- **Work to be completed**
Copy down every line where the string "uniform" shows up.

— Start Recorded information —

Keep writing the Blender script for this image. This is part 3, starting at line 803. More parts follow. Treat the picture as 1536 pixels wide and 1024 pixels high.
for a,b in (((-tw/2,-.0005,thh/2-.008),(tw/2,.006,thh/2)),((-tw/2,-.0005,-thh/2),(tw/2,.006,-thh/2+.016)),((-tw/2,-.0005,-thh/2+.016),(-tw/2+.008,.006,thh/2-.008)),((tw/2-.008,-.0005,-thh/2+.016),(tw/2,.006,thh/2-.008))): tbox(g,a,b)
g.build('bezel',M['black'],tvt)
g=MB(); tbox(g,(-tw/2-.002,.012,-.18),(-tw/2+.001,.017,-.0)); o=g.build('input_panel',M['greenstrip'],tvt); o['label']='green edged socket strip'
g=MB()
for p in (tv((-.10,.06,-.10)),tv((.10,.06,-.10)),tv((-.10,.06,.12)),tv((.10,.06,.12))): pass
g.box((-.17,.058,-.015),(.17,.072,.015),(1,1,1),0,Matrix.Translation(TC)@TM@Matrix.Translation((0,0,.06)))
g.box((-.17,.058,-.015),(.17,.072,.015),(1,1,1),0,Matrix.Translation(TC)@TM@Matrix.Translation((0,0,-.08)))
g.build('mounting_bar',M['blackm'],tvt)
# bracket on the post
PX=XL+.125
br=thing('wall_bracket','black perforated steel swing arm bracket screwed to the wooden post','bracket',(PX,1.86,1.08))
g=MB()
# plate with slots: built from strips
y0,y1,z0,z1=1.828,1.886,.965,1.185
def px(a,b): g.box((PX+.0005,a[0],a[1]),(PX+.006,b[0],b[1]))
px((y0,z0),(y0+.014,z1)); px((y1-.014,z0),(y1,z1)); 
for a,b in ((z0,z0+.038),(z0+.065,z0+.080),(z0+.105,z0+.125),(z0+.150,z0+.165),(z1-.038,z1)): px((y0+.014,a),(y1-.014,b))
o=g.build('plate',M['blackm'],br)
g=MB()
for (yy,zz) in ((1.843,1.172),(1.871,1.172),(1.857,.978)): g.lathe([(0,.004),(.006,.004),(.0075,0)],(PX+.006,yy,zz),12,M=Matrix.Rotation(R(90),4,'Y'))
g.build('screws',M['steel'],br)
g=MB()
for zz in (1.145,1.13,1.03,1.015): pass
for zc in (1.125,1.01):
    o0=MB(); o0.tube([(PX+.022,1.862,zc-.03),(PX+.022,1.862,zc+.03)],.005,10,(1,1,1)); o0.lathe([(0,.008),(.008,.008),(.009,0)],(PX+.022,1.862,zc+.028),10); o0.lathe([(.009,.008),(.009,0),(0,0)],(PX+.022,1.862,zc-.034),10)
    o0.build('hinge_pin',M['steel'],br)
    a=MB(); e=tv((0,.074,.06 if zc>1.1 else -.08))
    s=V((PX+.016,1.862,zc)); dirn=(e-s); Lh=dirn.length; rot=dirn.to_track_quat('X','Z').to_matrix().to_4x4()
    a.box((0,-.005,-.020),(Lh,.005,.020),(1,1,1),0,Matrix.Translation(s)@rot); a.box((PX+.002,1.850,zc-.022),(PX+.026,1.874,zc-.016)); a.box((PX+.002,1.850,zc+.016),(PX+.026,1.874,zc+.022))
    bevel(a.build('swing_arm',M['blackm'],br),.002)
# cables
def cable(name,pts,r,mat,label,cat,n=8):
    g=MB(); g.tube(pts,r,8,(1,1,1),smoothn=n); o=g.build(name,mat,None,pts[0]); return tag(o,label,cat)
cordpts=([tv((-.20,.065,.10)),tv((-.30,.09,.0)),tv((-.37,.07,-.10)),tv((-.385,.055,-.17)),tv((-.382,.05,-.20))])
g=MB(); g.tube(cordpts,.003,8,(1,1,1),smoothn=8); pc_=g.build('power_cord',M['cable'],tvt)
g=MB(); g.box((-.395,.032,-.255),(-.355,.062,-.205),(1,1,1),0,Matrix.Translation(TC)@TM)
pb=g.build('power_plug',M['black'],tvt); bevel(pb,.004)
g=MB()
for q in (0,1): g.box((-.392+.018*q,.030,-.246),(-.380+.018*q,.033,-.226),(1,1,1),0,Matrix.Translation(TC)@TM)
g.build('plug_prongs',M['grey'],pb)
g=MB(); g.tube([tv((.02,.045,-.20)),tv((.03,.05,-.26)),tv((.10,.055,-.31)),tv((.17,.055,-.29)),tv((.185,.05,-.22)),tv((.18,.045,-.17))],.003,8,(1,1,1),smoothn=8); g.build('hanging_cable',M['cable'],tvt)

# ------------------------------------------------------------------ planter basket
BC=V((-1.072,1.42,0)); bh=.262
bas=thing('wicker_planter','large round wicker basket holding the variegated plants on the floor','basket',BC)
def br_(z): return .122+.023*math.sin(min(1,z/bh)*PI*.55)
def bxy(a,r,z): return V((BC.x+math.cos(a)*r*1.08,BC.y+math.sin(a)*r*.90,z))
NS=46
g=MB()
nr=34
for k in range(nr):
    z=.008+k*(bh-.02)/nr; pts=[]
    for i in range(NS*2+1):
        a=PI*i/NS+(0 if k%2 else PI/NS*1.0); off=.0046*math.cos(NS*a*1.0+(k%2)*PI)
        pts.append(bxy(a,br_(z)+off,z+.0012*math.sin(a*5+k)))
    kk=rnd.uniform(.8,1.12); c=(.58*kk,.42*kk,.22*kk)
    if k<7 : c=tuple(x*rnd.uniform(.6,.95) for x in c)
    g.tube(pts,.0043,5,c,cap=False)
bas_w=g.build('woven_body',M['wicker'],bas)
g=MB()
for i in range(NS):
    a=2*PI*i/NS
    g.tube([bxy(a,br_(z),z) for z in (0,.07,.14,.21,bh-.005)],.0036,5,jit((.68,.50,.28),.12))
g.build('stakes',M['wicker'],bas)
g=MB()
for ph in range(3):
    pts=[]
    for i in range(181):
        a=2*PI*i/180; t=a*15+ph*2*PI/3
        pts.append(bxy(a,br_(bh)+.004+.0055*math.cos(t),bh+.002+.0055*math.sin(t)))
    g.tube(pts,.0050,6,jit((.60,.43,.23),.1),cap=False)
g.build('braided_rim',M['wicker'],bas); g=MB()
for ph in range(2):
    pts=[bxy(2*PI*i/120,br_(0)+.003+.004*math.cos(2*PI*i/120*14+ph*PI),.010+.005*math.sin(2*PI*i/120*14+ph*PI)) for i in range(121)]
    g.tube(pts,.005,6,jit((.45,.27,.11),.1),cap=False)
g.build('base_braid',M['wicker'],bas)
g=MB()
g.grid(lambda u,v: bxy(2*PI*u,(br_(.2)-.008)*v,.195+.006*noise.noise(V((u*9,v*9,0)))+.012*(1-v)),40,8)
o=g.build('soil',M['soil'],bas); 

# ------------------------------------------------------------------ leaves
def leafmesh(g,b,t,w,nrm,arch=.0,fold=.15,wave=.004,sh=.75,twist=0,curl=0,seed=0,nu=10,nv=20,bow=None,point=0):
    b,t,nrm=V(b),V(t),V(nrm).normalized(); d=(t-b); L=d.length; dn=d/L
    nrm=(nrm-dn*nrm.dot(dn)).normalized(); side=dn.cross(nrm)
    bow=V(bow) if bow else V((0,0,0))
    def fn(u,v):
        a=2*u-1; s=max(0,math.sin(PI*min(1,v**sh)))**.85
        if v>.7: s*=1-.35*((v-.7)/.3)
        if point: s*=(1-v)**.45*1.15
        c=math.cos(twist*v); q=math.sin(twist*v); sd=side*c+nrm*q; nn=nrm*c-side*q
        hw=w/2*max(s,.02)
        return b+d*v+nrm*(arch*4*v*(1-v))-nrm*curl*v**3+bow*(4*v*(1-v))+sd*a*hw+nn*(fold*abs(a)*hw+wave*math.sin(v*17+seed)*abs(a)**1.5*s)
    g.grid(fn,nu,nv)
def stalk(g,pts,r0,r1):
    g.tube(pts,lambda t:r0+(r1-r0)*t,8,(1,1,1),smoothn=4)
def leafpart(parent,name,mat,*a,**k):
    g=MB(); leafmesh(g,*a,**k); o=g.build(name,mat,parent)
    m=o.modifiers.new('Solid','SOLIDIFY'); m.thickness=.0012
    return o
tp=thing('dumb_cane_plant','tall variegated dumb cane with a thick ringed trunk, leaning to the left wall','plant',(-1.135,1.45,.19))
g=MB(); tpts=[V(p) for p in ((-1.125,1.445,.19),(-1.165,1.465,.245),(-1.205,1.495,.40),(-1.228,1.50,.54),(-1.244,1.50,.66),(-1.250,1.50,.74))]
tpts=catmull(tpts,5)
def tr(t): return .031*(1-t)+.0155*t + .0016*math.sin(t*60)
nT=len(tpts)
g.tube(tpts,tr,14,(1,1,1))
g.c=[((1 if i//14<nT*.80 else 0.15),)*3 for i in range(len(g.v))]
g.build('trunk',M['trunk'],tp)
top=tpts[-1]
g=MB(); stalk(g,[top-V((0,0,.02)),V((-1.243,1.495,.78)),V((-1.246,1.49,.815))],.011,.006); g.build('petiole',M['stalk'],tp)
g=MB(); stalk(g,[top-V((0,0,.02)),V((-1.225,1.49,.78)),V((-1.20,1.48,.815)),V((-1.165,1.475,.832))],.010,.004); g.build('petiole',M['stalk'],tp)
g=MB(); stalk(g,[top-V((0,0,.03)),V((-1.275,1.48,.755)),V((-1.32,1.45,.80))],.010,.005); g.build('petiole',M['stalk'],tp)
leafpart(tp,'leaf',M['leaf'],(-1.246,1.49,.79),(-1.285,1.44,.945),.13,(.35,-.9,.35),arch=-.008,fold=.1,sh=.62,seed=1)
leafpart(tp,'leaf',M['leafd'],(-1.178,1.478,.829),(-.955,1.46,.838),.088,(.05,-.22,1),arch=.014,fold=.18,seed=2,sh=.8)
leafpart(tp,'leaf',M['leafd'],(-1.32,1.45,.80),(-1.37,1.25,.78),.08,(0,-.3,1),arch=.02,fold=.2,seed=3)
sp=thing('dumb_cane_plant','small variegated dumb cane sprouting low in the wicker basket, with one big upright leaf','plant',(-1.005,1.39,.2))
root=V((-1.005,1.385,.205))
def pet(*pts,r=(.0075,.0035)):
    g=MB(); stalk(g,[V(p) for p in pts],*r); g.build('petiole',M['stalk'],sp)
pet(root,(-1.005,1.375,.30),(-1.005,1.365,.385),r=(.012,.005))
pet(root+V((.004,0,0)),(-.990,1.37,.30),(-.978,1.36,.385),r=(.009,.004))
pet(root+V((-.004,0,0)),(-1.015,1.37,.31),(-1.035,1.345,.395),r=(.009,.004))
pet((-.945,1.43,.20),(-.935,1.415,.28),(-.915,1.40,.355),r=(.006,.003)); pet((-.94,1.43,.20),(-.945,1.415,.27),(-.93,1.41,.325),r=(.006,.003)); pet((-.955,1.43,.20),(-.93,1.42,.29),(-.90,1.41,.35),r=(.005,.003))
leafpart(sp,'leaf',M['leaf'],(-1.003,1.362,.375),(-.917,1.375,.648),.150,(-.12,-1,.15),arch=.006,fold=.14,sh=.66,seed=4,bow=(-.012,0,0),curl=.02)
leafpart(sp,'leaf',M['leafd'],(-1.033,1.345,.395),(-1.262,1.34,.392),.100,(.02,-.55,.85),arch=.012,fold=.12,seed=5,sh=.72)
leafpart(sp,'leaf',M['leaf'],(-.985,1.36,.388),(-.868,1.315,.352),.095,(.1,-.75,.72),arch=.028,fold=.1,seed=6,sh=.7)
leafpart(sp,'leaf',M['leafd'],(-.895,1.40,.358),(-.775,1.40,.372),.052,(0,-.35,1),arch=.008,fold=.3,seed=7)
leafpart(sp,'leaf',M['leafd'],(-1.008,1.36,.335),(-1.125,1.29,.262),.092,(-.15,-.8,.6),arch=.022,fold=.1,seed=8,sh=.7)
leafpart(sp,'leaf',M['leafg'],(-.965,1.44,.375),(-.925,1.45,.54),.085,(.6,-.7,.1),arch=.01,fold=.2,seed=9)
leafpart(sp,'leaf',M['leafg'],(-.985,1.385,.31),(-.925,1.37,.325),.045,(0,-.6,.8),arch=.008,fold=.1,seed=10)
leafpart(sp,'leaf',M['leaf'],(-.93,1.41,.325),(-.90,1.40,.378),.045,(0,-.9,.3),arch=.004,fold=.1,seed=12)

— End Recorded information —

- **Solution**
    kk=rnd.uniform(.8,1.12); c=(.58*kk,.42*kk,.22*kk)
    if k<7 : c=tuple(x*rnd.uniform(.6,.95) for x in c)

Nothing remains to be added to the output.